Nonconformity comes at a steep price. She talks to people who don't fit in: a feminist who is torn between valuing her connections and community, and desiring to be treated as an equal; a gay man who can't resolve the tension between his sexual needs and the Mormon demand for homosexual celibacy. For people who fit in, Whippman explains, that Mormon embrace can be wonderful. For those who don't, it can be strangling.

The Big Blind Spot

Over the course of the book, the message about the need for community and the stress caused by the individual search for happiness comes to feel a bit repetitive. But the book takes a sharp turn near the end, where Whippman explores and critiques positive psychology. Long-time proponents of the individualistic search for happiness, there are strong connections between positive psychology and the Templeton Foundation, an institution lead, until recently, by a billionaire-philanthropist with a long history of supporting right-wing causes. Whippman finds that the positive-psychological causes that have been funded best are those which place the onus for happiness on the individual "with no attempt to even consider how social justice or systematic policy change might influence well-being.
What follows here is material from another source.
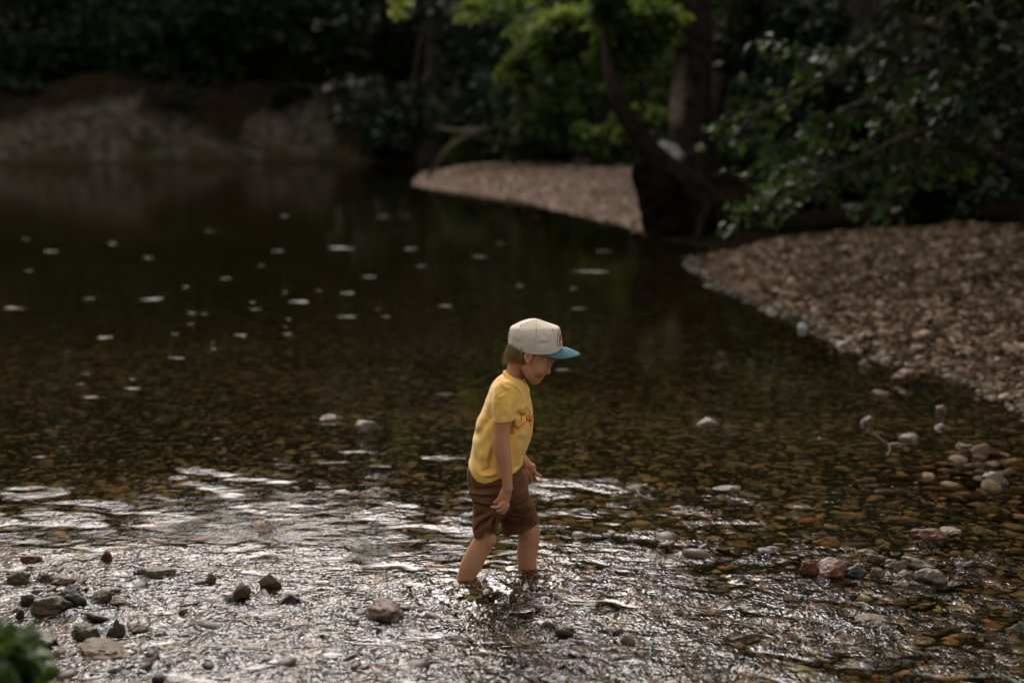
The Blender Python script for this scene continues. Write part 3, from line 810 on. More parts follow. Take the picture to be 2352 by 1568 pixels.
def crown_pts(rng, blobs, n, shell=.55):
    """points clumped into sub-blobs through ellipsoids [(cx,cy,cz,rx,ry,rz,weight)]"""
    w = np.array([b[6] for b in blobs], float); w /= w.sum()
    out, dirs, tn = [], [], []
    for b_, k in zip(blobs, (w * n).astype(int)):
        c = np.array(b_[:3]); R = np.array(b_[3:6])
        nc = max(6, int(k / 90))
        d = rng.normal(0, 1, (nc, 3)); d /= np.linalg.norm(d, axis=1)[:, None]
        cc = c + d * R * (rng.uniform(shell, 1.0, nc) ** .6)[:, None]
        which = rng.integers(0, nc, k)
        cr = np.array([1, 1, .38]) * (R.mean() * .30)
        g = rng.normal(0, 1, (k, 3)) * cr * .55
        g[:, 2] -= .25 * (np.hypot(g[:, 0], g[:, 1])) ** 1.0
        out.append(cc[which] + g); dd = g.copy(); dd[:, 2] *= .3; dirs.append(dd / (np.linalg.norm(dd, axis=1)[:, None] + 1e-6) + d[which] * .4)
        tn.append(np.clip(rng.random(nc)[which] * .6 + rng.random(k) * .5 - .05, 0, 1))
    return np.concatenate(out), np.concatenate(dirs), np.concatenate(tn)

def limb_paths(base, top, r0, r1, limbs, rng, n=14, wob=.12):
    base = np.array(base, float); top = np.array(top, float)
    mid = (base + top) / 2 + rng.normal(0, wob, 3) * [1, 1, 0]
    pts = spline([base, mid, top], n)
    rad = np.linspace(r0, r1, n); rad[0] *= 1.5; rad[1] *= 1.15
    paths = [(pts, rad)]
    for t, end, rr in limbs:
        k = int(t * (n - 1)); s = pts[k]; end = np.array(end, float)
        m1 = s * .6 + end * .4 + [0, 0, .12 * np.linalg.norm(end - s)]
        paths.append((spline([s, m1, end], 9), np.linspace(rr, rr * .25, 9)))
    return paths

def tree(name, label, base, top, r0, blobs, n, size, mat, seed, bark=m_bark, group=None, cat='tree', r1=None, shell=.55, nl=7, sides=10, droop=.5):
    rng = np.random.default_rng(seed)
    t = empty(name, base, label, cat, group)
    limbs = []
    for k in range(nl):
        b_ = blobs[k % len(blobs)]
        e = np.array(b_[:3]) + rng.normal(0, .5, 3) * np.array(b_[3:6]) * .7
        limbs.append((rng.uniform(.45, .95), e, r0 * .32))
    V, F = tube(limb_paths(base, top, r0, r1 or r0 * .35, limbs, rng), sides)
    mesh_np('trunk', V, F, bark, t)
    C, D, tn = crown_pts(rng, blobs, n, shell)
    V, F, at = leaves(C, D, size, rng, tn, droop)
    mesh_np('crown', V, F, mat, t, smooth=False, attrs={'tone': ('POINT', at)})
    return t

def spray(paths, n_per_m, size, rng, spread=.10):
    """leaves set along thin branch paths"""
    Cs, Ds = [], []
    for pts, _ in paths:
        seg = np.linalg.norm(np.diff(pts, axis=0), axis=1).sum(); k = max(4, int(seg * n_per_m))
        t = rng.random(k) ** .8 * (len(pts) - 1.001); i = t.astype(int); f = (t - i)[:, None]
        p = pts[i] * (1 - f) + pts[i + 1] * f; tg = pts[i + 1] - pts[i]; tg /= np.linalg.norm(tg, axis=1)[:, None]
        side = np.cross(tg, [0, 0, 1.0]) * rng.choice([-1, 1], k)[:, None]
        Cs.append(p + rng.normal(0, spread, (k, 3)) * [1, 1, .55]); Ds.append(tg * .6 + side)
    return np.concatenate(Cs), np.concatenate(Ds)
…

Right out of the gate," she explains, "this has set the terms and intellectual scope of the discussion." (p. 202)

It is refreshing (but not surprising) that Whippman hasn't jumped on the positive psychology bandwagon. Instead of accepting positive psychology's conclusions at face-value, she examines that neo-liberal orientation, and interviews someone on the other side, who believes who believes that circumstances matter more than the positive thinking positive psychologists recommend. Linda Tirado, author of Hand to Mouth: Living in Bootstrap America, tells her, "Positive thinking isn’t just useless, it’s counterproductive to my self-esteem… It makes things worse. You cannot kick me and expect me to say thank you for kicking me with a smile on my face.” (p. 203)

Whippman then allows the activist to make the case against positive psychology:

They think, if they can just make people a little more chipper about being oppressed. Problem is, if you just ignore all the hard shit in your life, you’ll never change anything. It’s a way of making the poor bovine. [p. 204]

The author suggests an antidote to the individualistic path that so many Americans seem to have been convinced to walk. Throughout the book – steadily but not pedantically – Whippman presents evidence that show that Americans have become increasingly isolated from one another, and, in contrast with America's culture of individualism, points to the ways that other advanced societies foster a sense of community and belonging.

Whippman presents a strong argument to explain why so many well-to-do Americans experience a happiness gap – but where, exactly, did this come from? That question goes beyond the scope of this book. How did the people most able to live out the promise of "the pursuit of happiness" end up having so much difficulty getting there?

I, for one, would gladly read that sequel.